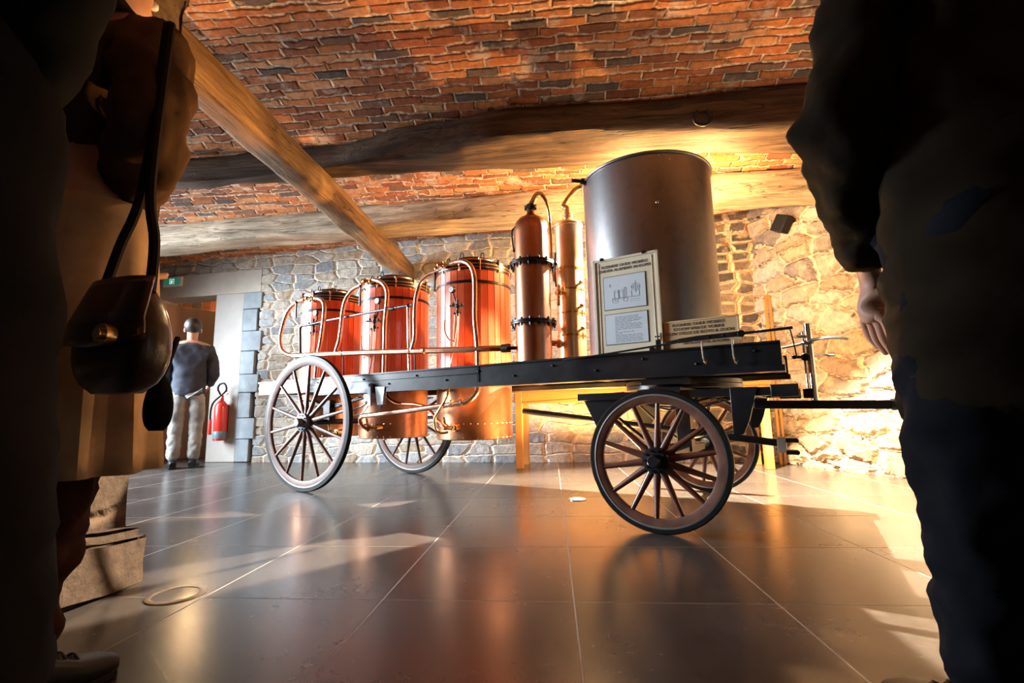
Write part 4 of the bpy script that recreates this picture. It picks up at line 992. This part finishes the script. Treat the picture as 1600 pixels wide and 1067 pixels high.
    # shoes
    for sd in (-1,1):
        kn, an, to = legs[sd]; d = Vector((to.x-an.x, to.y-an.y, 0)).normalized(); ang = math.atan2(d.y, d.x)
        m = MB(); n = 20; rows = [(-.085,.030,.060),(-.06,.040,.085),(0,.043,.095),(.06,.046,.075),(.11,.050,.052),(.16,.044,.042),(.185,.022,.030)]
        vs = []
        for x, ww, h in rows:
            for j in range(n):
                a = 2*PI*j/n; ca, sa = math.cos(a), math.sin(a)
                vs.append(Vector((x*k, ww*k*math.copysign(abs(ca)**.7, ca), h*k/2+.012+h*k/2*math.copysign(abs(sa)**.7, sa))))
        m.add(vs, [(i*n+j, i*n+(j+1)%n, (i+1)*n+(j+1)%n, (i+1)*n+j) for i in range(len(rows)-1) for j in range(n)], True)
        m.add(vs[:n], [tuple(range(n))]); m.add(vs[-n:], [tuple(range(n))])
        so = m.build('shoe', shoe_mat or SHOE, P); so.location = (an.x, an.y, -.0); so.rotation_euler = (0,0,ang)
        m = MB(); m.prism([(-.09*k,-.035*k,0),(.1*k,-.05*k,0),(.18*k,-.03*k,0),(.19*k,0,0),(.18*k,.03*k,0),(.1*k,.05*k,0),(-.09*k,.035*k,0)], (0,0,.02)); m.build('sole', BLACKR, so, .004)
        m = MB(); m.tube([(.03*k,0,.099*k),(.096*k,0,.066*k)], .004, 6)
        for i in range(4):
            x = .03+i*.022; zt_ = .104-.011*i
            m.tube([(x*k,-.028*k,(zt_-.02)*k), ((x+.010)*k,0,zt_*k), ((x+.02)*k,.028*k,(zt_-.025)*k)], .0032, 6); m.tube([(x*k,.028*k,(zt_-.02)*k), ((x+.010)*k,0,(zt_+.002)*k), ((x+.02)*k,-.028*k,(zt_-.025)*k)], .0032, 6)
        m.build('laces', LACE, so)
    return P

down = (0, 0, -1)
# near figure on the far left, almost entirely dark
person('person in long black coat close up at the far left edge', (-.845, .47, 0), math.radians(0), 1.84,
       {-1: ((-.27,-.02,1.12), (-.15,.12,.95), down), 1: ((.24,-.02,1.12), (.10,.10,.95), down)}, None, CL_NAVY, CL_BLACK, .16, .28, bulk=1.15)
# visitor with the bag
pb = person('person in brown jacket and long tan coat skirt carrying a brown leather bag', (-1.09, .97, 0), math.radians(-12), 1.80,
       {-1: ((-.26,.0,1.12), (-.22,.18,1.0), (.2,.9,-.2)), 1: ((.27,-.03,1.13), (.0,.10,1.04), (-.6,.8,0))}, None, CL_MAROON, CL_BROWN, 1.03, .19, skirt=(CL_TAN,1.02,.455,.18,.215), wr=.05, sleeve_end=1.0,
       legs={-1: (Vector((-.16,.02,.50)), Vector((-.16,-.03,.09)), Vector((-.18,.12,.035))), 1: (Vector((.0,.03,.50)), Vector((-.01,-.02,.09)), Vector((.02,.13,.035)))})
# near figure on the right in a knee-length coat
person('person in long dark olive coat and black jeans standing close at the right', (.865, .90, 0), math.radians(4), 1.80,
       {-1: ((-.285,.03,1.075), (-.135,.20,.84), (.05,.1,-1)), 1: ((.28,-.02,1.10), (.26,.10,.86), down)}, None, CL_NAVY, CL_OLIVE, .49, .25, armr=.8, bulk=1.28, wr=.05,
       legs={-1: (Vector((-.15,.0,.50)), Vector((-.125,.035,.09)), Vector((-.19,.16,.035))), 1: (Vector((.12,.02,.50)), Vector((.12,-.03,.09)), Vector((.14,.12,.035)))})
# visitor in the doorway
person('person in grey jacket and pale trousers standing in the doorway', (-4.32, 5.42, 0), math.radians(35), 1.76,
       {-1: ((-.25,0,1.12), (-.20,.16,.95), (.4,.8,-.2)), 1: ((.25,0,1.12), (.2,.16,.95), (-.4,.8,-.2))}, None, CL_PALE, CL_GREY, .80, .19, wr=.03)

# leather satchel hanging at the tan skirt
bl = PY(186, 520, .80)
bag = empty('leather_bag', (bl.x+.008, .80, .625), math.radians(-14)); tag(bag, 'dark brown leather shoulder bag with round brass clasp hanging before the tan coat', 'bag')
def pillow(m, w0, w1, h, d, n=28, rows=12):
    vs = []
    for i in range(rows+1):
        t = i/rows; z = h*t; e = max(.05, math.sin(PI*min(1, max(0, t*.94+.03)))**.35); ww = (w0+(w1-w0)*t)/2*e; dd_ = d/2*e*(1-.35*t)
        for j in range(n):
            a = 2*PI*j/n; ca, sa = math.cos(a), math.sin(a); vs.append((ww*math.copysign(abs(ca)**.45, ca), dd_*math.copysign(abs(sa)**.6, sa), z))
    m.add(vs, [(i*n+j, i*n+(j+1)%n, (i+1)*n+(j+1)%n, (i+1)*n+j) for i in range(rows) for j in range(n)], True)
    m.add(vs[:n], [tuple(range(n))]); m.add(vs[-n:], [tuple(range(n))])
m = MB(); pillow(m, .225, .16, .205, .09); m.build('pouch', LEATHER, bag)
m = MB(); vs = []
for i in range(9):
    t = i/8; z = .208-.13*t if i else .206; y = -.028-.024*min(1, t*1.6)
    for j in range(13):
        s_ = j/12*2-1; ww = .082+.028*t; zz_ = z-(.0 if t < .9 else -.02*abs(s_)**2); vs.append((s_*ww, y+.018*abs(s_)**3, zz_))
m.add(vs, [(i*13+j, i*13+j+1, (i+1)*13+j+1, (i+1)*13+j) for i in range(8) for j in range(12)], True)
fo = m.build('flap', LEATHER, bag); s2_ = fo.modifiers.new('s', 'SOLIDIFY'); s2_.thickness = .006
m = MB(); m.cyl((.05,-.066,.095), (.05,-.050,.095), .018, n=20); m.cyl((.05,-.072,.095), (.05,-.066,.095), .010, n=14); m.build('clasp', BRASS, bag)
m = MB()
stp = [(-.07,0,.18), (-.05,.01,.28), (-.03,.03,.42), (-.05,.06,.80)]; stq = [(.06,0,.18), (.045,.01,.28), (-.01,.03,.42), (-.04,.06,.80)]
for L_ in (stp, stq): m.tube([(a, b, c) for a, b, c in L_], .009, 8)
m.build('strap', simple('matt_strap', (.012,.008,.006), .8, spec=.1), bag)
pq = PY(249, 615, .93)
pu = empty('hanging_pouch', (pq.x, .93, pq.z-.075), math.radians(-20)); tag(pu, 'small black pouch hanging just right of the leather bag', 'pouch')
m = MB(); pillow(m, .055, .045, .11, .05); m.build('pouch', CL_BLACK, pu)
MB().tube([(0,0,.105), (-.01,.02,.15), (-.04,.05,.20)], .006, 8).build('strap', CL_BLACK, pu)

________

Do this: Quote the material word for word, dropping any images it holds.

Worked solution:
Write part 4 of the bpy script that recreates this picture. It picks up at line 992. This part finishes the script. Treat the picture as 1600 pixels wide and 1067 pixels high.
    # shoes
    for sd in (-1,1):
        kn, an, to = legs[sd]; d = Vector((to.x-an.x, to.y-an.y, 0)).normalized(); ang = math.atan2(d.y, d.x)
        m = MB(); n = 20; rows = [(-.085,.030,.060),(-.06,.040,.085),(0,.043,.095),(.06,.046,.075),(.11,.050,.052),(.16,.044,.042),(.185,.022,.030)]
        vs = []
        for x, ww, h in rows:
            for j in range(n):
                a = 2*PI*j/n; ca, sa = math.cos(a), math.sin(a)
                vs.append(Vector((x*k, ww*k*math.copysign(abs(ca)**.7, ca), h*k/2+.012+h*k/2*math.copysign(abs(sa)**.7, sa))))
        m.add(vs, [(i*n+j, i*n+(j+1)%n, (i+1)*n+(j+1)%n, (i+1)*n+j) for i in range(len(rows)-1) for j in range(n)], True)
        m.add(vs[:n], [tuple(range(n))]); m.add(vs[-n:], [tuple(range(n))])
        so = m.build('shoe', shoe_mat or SHOE, P); so.location = (an.x, an.y, -.0); so.rotation_euler = (0,0,ang)
        m = MB(); m.prism([(-.09*k,-.035*k,0),(.1*k,-.05*k,0),(.18*k,-.03*k,0),(.19*k,0,0),(.18*k,.03*k,0),(.1*k,.05*k,0),(-.09*k,.035*k,0)], (0,0,.02)); m.build('sole', BLACKR, so, .004)
        m = MB(); m.tube([(.03*k,0,.099*k),(.096*k,0,.066*k)], .004, 6)
        for i in range(4):
            x = .03+i*.022; zt_ = .104-.011*i
            m.tube([(x*k,-.028*k,(zt_-.02)*k), ((x+.010)*k,0,zt_*k), ((x+.02)*k,.028*k,(zt_-.025)*k)], .0032, 6); m.tube([(x*k,.028*k,(zt_-.02)*k), ((x+.010)*k,0,(zt_+.002)*k), ((x+.02)*k,-.028*k,(zt_-.025)*k)], .0032, 6)
        m.build('laces', LACE, so)
    return P

down = (0, 0, -1)
# near figure on the far left, almost entirely dark
person('person in long black coat close up at the far left edge', (-.845, .47, 0), math.radians(0), 1.84,
       {-1: ((-.27,-.02,1.12), (-.15,.12,.95), down), 1: ((.24,-.02,1.12), (.10,.10,.95), down)}, None, CL_NAVY, CL_BLACK, .16, .28, bulk=1.15)
# visitor with the bag
pb = person('person in brown jacket and long tan coat skirt carrying a brown leather bag', (-1.09, .97, 0), math.radians(-12), 1.80,
       {-1: ((-.26,.0,1.12), (-.22,.18,1.0), (.2,.9,-.2)), 1: ((.27,-.03,1.13), (.0,.10,1.04), (-.6,.8,0))}, None, CL_MAROON, CL_BROWN, 1.03, .19, skirt=(CL_TAN,1.02,.455,.18,.215), wr=.05, sleeve_end=1.0,
       legs={-1: (Vector((-.16,.02,.50)), Vector((-.16,-.03,.09)), Vector((-.18,.12,.035))), 1: (Vector((.0,.03,.50)), Vector((-.01,-.02,.09)), Vector((.02,.13,.035)))})
# near figure on the right in a knee-length coat
person('person in long dark olive coat and black jeans standing close at the right', (.865, .90, 0), math.radians(4), 1.80,
       {-1: ((-.285,.03,1.075), (-.135,.20,.84), (.05,.1,-1)), 1: ((.28,-.02,1.10), (.26,.10,.86), down)}, None, CL_NAVY, CL_OLIVE, .49, .25, armr=.8, bulk=1.28, wr=.05,
       legs={-1: (Vector((-.15,.0,.50)), Vector((-.125,.035,.09)), Vector((-.19,.16,.035))), 1: (Vector((.12,.02,.50)), Vector((.12,-.03,.09)), Vector((.14,.12,.035)))})
# visitor in the doorway
person('person in grey jacket and pale trousers standing in the doorway', (-4.32, 5.42, 0), math.radians(35), 1.76,
       {-1: ((-.25,0,1.12), (-.20,.16,.95), (.4,.8,-.2)), 1: ((.25,0,1.12), (.2,.16,.95), (-.4,.8,-.2))}, None, CL_PALE, CL_GREY, .80, .19, wr=.03)

# leather satchel hanging at the tan skirt
bl = PY(186, 520, .80)
bag = empty('leather_bag', (bl.x+.008, .80, .625), math.radians(-14)); tag(bag, 'dark brown leather shoulder bag with round brass clasp hanging before the tan coat', 'bag')
def pillow(m, w0, w1, h, d, n=28, rows=12):
    vs = []
    for i in range(rows+1):
        t = i/rows; z = h*t; e = max(.05, math.sin(PI*min(1, max(0, t*.94+.03)))**.35); ww = (w0+(w1-w0)*t)/2*e; dd_ = d/2*e*(1-.35*t)
        for j in range(n):
            a = 2*PI*j/n; ca, sa = math.cos(a), math.sin(a); vs.append((ww*math.copysign(abs(ca)**.45, ca), dd_*math.copysign(abs(sa)**.6, sa), z))
    m.add(vs, [(i*n+j, i*n+(j+1)%n, (i+1)*n+(j+1)%n, (i+1)*n+j) for i in range(rows) for j in range(n)], True)
    m.add(vs[:n], [tuple(range(n))]); m.add(vs[-n:], [tuple(range(n))])
m = MB(); pillow(m, .225, .16, .205, .09); m.build('pouch', LEATHER, bag)
m = MB(); vs = []
for i in range(9):
    t = i/8; z = .208-.13*t if i else .206; y = -.028-.024*min(1, t*1.6)
    for j in range(13):
        s_ = j/12*2-1; ww = .082+.028*t; zz_ = z-(.0 if t < .9 else -.02*abs(s_)**2); vs.append((s_*ww, y+.018*abs(s_)**3, zz_))
m.add(vs, [(i*13+j, i*13+j+1, (i+1)*13+j+1, (i+1)*13+j) for i in range(8) for j in range(12)], True)
fo = m.build('flap', LEATHER, bag); s2_ = fo.modifiers.new('s', 'SOLIDIFY'); s2_.thickness = .006
m = MB(); m.cyl((.05,-.066,.095), (.05,-.050,.095), .018, n=20); m.cyl((.05,-.072,.095), (.05,-.066,.095), .010, n=14); m.build('clasp', BRASS, bag)
m = MB()
stp = [(-.07,0,.18), (-.05,.01,.28), (-.03,.03,.42), (-.05,.06,.80)]; stq = [(.06,0,.18), (.045,.01,.28), (-.01,.03,.42), (-.04,.06,.80)]
for L_ in (stp, stq): m.tube([(a, b, c) for a, b, c in L_], .009, 8)
m.build('strap', simple('matt_strap', (.012,.008,.006), .8, spec=.1), bag)
pq = PY(249, 615, .93)
pu = empty('hanging_pouch', (pq.x, .93, pq.z-.075), math.radians(-20)); tag(pu, 'small black pouch hanging just right of the leather bag', 'pouch')
m = MB(); pillow(m, .055, .045, .11, .05); m.build('pouch', CL_BLACK, pu)
MB().tube([(0,0,.105), (-.01,.02,.15), (-.04,.05,.20)], .006, 8).build('strap', CL_BLACK, pu)